La educación de los hijos es el tema de esta novela, que desgrana lugares comunes de la época, como la “semillita en la panza de la mamá, que el papá pone por amor”; los gitanos que roban a los chicos, el pastel de papas, la sopa de verduras, los alfajores Havanna, las galerías de la Playa Bristol, los moños grandes, blancos y almidonados de los delantales escolares, los goles de Sanfilippo, son una fidedigna ambientación donde aparece desde Brigitte Bardot hasta el Conde de Montecristo.

La narración alcanza mayor profundidad cuando pasa de las costumbres educativas de la época a temas como la vanidad, “una molestia espantosa”, dice la madre, y la belleza interior y el interrogante infantil que se pregunta cómo se consigue. No hay respuesta sino otro enigma: ¿es necesario recorrer un camino incesante de engrandecimiento espiritual para alcanzar la belleza interior?

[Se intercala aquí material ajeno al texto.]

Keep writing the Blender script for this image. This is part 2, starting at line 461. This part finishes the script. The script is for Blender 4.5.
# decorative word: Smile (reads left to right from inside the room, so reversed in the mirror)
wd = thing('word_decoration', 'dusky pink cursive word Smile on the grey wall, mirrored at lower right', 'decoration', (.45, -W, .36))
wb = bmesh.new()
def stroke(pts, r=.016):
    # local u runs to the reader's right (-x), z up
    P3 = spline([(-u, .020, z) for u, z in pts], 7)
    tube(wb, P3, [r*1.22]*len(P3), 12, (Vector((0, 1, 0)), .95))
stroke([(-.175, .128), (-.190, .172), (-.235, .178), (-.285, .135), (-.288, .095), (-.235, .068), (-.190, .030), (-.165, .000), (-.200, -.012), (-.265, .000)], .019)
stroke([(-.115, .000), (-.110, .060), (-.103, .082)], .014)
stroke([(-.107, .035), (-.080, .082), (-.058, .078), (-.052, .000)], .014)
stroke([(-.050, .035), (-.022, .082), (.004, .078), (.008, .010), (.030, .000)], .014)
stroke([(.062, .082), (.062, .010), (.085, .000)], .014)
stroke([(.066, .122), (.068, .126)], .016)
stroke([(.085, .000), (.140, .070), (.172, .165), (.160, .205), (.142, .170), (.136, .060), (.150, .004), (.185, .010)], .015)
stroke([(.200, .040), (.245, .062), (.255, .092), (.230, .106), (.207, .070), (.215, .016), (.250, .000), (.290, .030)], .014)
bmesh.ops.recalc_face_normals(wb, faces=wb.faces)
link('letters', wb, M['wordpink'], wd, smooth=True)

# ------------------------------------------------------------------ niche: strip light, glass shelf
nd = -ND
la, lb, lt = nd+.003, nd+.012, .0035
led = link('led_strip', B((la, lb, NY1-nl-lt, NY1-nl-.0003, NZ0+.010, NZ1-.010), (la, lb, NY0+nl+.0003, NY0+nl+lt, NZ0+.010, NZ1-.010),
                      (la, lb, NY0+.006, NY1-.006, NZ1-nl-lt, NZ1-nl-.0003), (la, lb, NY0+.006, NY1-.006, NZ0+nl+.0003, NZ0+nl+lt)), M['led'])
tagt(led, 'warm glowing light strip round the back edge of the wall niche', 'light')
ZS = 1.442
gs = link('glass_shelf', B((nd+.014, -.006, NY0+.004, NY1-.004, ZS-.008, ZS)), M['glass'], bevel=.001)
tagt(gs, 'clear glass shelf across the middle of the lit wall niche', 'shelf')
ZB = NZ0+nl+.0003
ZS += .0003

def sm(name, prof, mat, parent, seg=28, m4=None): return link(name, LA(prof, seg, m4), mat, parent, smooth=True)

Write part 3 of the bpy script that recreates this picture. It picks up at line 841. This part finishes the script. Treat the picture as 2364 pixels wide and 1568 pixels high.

El personaje del padre, arbitrario, cómodo y ausente, y el de la madre de Rosita, laboriosa, perfeccionista, culta, respetuosa de las normas y encargada con sus limitaciones de la educación de los hijos, son prototipos de la época si bien están acertadamente caracterizados en el sentido de que sobresalen sus contradicciones. El padre trabaja para la gratitud, también para el rencor. Se acuerda de lo que le dan pero, según Rosita, no se acuerda tanto de lo que él no dio. Se define como un gran irresponsable, prefiere no meterse en la educación de los hijos y le da gracias a la esposa cuando “le canta las cuarenta”.

Rosita tiene claro que todo lo que el padre le da, por ejemplo llevarla a pasear los sábados, tiene un precio. Frente a los problemas le aconseja respirar hondo, mantener la compostura y levantar la cabeza. El padre piensa que la vida es extraordinaria, pero que el mundo es un lugar injusto, horroroso para la mayoría de la gente. La madre es la que pone los límites a los niños y en la educación muchas veces, a pesar de que es una madre culta y les lee mitología griega, los abandona a su suerte y les dice “chau, que les explique Magoya”. Los chicos no tienen más remedio que lanzarse al aprendizaje de su propia suerte. Poco a poco Rosita va descubriendo el mundo de los adultos, los olvidos, las preferencias, los celos, los egoísmos, y hasta la presencia de Dios, de la que no entiende su arbitrariedad, sí la del diablo que es toda maldad.

La novela es de una estructura lineal donde en apariencia nada grave ocurre y esta circunstancia por momentos merma la expectativa del lector: los hechos que viven los personajes son corrientes, normales, falta la amenaza, la intriga, el conflicto. Estos elementos del relato recién aparecen en los capítulos finales, donde sobresalen los miedos, las culpas, las arbitrariedades que hacen de la acción una tensión amenazante, perturbadora entre Rosita y la madre, y dotan a esta novela del interés que parecía hasta entonces ausente.